Aqui, Haddad estabeleceu uma ponte entre a teoria e a realidade política atual: ”Olha o que está acontecendo com o Brasil, os empresários estão felizes não porque a economia está crescendo, mas porque o lucro está crescendo às expensas do salário. E empresário está batendo palma, achando que isso é modernidade”.  

Aplicando seus conceitos ao momento político presente, ele afirmou que o atual modelo econômico está errado, é "burro" e precisa ser alterado: “As pessoas já estão morrendo de fome. O limite da barbárie é matá-las definitivamente? O problema do bolsonarismo é que ele é um motor de estranhamento, que faz você ser intolerante com tudo, criar uma câmara de gás numa viatura da polícia. Esse processo não tem fim, o fascismo é só a patologia extrema do que vivemos cotidianamente”. 

Haddad falou sobre a as eleições e sobre a aliança de Luiz Inácio Lula da Silva com o ex-tucano Geraldo Alckmin (hoje no PSB), no plano nacional.
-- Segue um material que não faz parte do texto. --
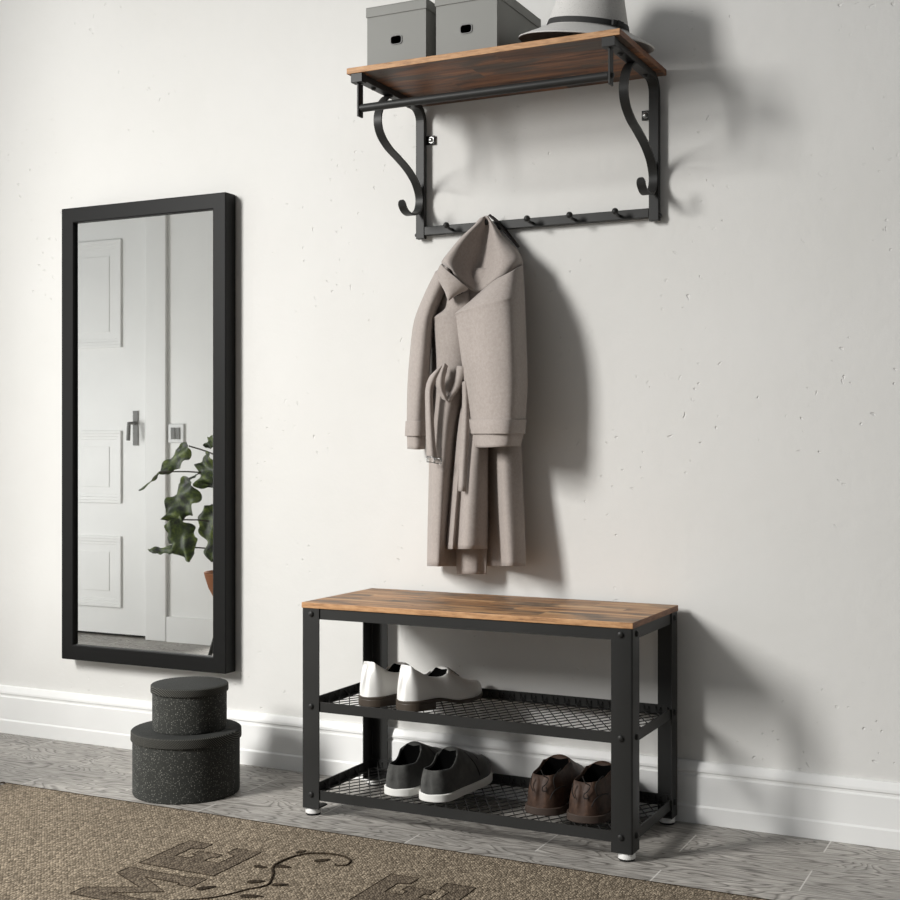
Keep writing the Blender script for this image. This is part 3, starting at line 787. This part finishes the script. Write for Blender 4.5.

Argumentou que tal aliança não levará o PT a defender práticas privatistas como as que caracterizaram os governos de Alckmin e do PSDB em geral. “O governo de João Doria e Rodrigo Garcia nem de tucano pode ser chamado. Temos que ter maturidade para não negar nossos embates com o tucanato de São Paulo. A privatização não é o nosso  modelo econômico”, declarou. 

Defendeu, ainda assim, a aliança Lula-Alckmin com o objetivo comum de tirar o bolsonarismo do poder. "Não menosprezo a ameaça que o bolsonarismo representa e digo que não se trata só de derrotar Bolsonaro, já que o bolsonarismo está com 30% de apoio da sociedade”, alertou. Mesmo assim, disse acreditar que as condições atuais em São Paulo são muito favoráveis para uma mudança de rumo para um governo do século XXI, com agendas avançadas e progressistas.